💀 Is "happiness" in your control?
STOICISM.DESIGN
Is "happiness" in your control?
May 13, 2019
This morning during inbox zero I came across this post on Quartz about Nobel laureate Daniel Kahneman's distinction between "happiness" and "satisfaction."
"Kahneman contends that happiness and satisfaction are distinct. Happiness is a momentary experience that arises spontaneously and is fleeting. Meanwhile, satisfaction is a long-term feeling, built over time and based on achieving goals and building the kind of life you admire. On the Dec. 19 podcast “Conversations with Tyler,” hosted by economist Tyler Cowen, Kahneman explains that working toward one goal may undermine our ability to experience the other."
They go on to say that this distinction is useful because it paints a picture about people who, pursuing satisfaction-related goals, aren't necessarily concerned about maximizing happiness.
This caught my eye, not because this topic is more "woo" than I like (although it is), but I argue that the pursuit of satisfaction rather than happiness not only appears to be a preference but also the only rational choice a person can make.
Happiness is a fleeting emotional peak, the cause of which is hard to pinpoint and easy to misinterpret (don't got love? Eat chocolate.), and the Stoic response to happiness to just appreciate and enjoy it as it comes, but don't be so haughty to think that happiness can be pursued. It is an emotion often but not always a reaction to something outside of one's control.
The feeling of satisfaction, however, is a comparison. We feel satisfaction about Y because it is a preferable state to X. We have some control over these states through hard work, eating when hungry, and so it makes sense that the mental state we tend to care about is a satisfied one - it's at least within arm's reach.
Seneca might, however, point out that satisfaction is a state defined by having when you have recently had not. You've heard or experienced first hand the paradox that getting what you want only leaves you wanting more? Then having been satisfied -- past tense -- can collapse on itself into a feeling of new dissatisfaction.
Being dissatisfied is older than time, and the Stoics -- themselves separated by centuries -- seem to align around a contentment strategy that's fundamentally about training yourself to want less.

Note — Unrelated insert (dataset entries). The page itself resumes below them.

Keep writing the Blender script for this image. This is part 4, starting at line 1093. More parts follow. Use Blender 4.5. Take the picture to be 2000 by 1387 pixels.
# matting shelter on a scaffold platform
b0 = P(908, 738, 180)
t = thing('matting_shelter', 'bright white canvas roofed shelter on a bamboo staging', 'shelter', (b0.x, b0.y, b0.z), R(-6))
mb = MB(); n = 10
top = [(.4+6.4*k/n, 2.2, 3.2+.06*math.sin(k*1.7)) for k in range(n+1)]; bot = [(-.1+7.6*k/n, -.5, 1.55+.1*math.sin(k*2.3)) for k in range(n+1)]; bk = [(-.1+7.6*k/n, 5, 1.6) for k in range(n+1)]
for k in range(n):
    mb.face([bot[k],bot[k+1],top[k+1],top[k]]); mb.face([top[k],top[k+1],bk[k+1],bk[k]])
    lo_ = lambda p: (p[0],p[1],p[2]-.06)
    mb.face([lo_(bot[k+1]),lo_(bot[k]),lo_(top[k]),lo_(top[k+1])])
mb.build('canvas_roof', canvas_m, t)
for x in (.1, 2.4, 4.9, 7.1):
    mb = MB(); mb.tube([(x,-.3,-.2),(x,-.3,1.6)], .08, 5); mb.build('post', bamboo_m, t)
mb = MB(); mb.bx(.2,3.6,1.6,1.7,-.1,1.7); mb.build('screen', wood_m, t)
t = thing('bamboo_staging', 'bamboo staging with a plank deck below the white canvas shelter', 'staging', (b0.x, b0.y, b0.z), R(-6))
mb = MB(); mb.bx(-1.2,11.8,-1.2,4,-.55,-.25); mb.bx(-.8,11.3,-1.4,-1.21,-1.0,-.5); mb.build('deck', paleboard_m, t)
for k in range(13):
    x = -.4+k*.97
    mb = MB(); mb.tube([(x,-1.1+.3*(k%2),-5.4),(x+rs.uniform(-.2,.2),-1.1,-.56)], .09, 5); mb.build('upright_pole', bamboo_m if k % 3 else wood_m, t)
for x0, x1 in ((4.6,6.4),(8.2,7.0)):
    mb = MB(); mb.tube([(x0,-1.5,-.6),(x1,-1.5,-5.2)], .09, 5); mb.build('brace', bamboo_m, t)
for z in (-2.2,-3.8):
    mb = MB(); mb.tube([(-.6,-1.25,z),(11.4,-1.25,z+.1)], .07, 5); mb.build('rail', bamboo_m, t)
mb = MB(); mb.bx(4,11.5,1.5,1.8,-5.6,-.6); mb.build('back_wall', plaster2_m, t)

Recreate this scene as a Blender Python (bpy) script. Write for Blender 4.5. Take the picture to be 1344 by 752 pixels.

Here's an excerpt (with my emphasis) from Epictetus's The Manual:
"Desire demands the attainment of that which you desire, and aversion demands the avoidance of that which you dislike. Those who fail to attain their desires are disappointed. Those who attain what they dislike are distressed. If you avoid only those undesirable things which are within your control, you will never suffer by attaining something you detest. But if you try to avoid what you cannot control—sickness, poverty, death—you will inflict useless mental suffering upon yourself. End the habit of despising things that are not within your power, and apply your aversion to things that are within your power. As for desire, for now it is best to avoid it altogether. Those new to this philosophy must first secure their sphere of power, before they can discern what is worthy of desire. For if you desire things not within your power, you will suffer disappointment. When practical necessity demands that you desire or avoid something external—at work, for instance—act with steady deliberation, not hasty strain."
Honestly, Epictetus - when he talks about desire - is kind of a prude, but I don't think he's wrong.
We can better achieve a sense of satisfaction the more we eliminate external variables from that equation.
- You can't be disappointed that a user doesn't like your work if you don't really care whether a user likes your work.
- You can't feel the pangs of being unrecognized at work if you don't desire to be recognized.
Training yourself to not want this shit feels so antithetical it comes off as dystopian, but I think it's a good thought exercise about moderating your expectations. Contentedness is directly proportional to how much you desire; the less you desire, the more content you are.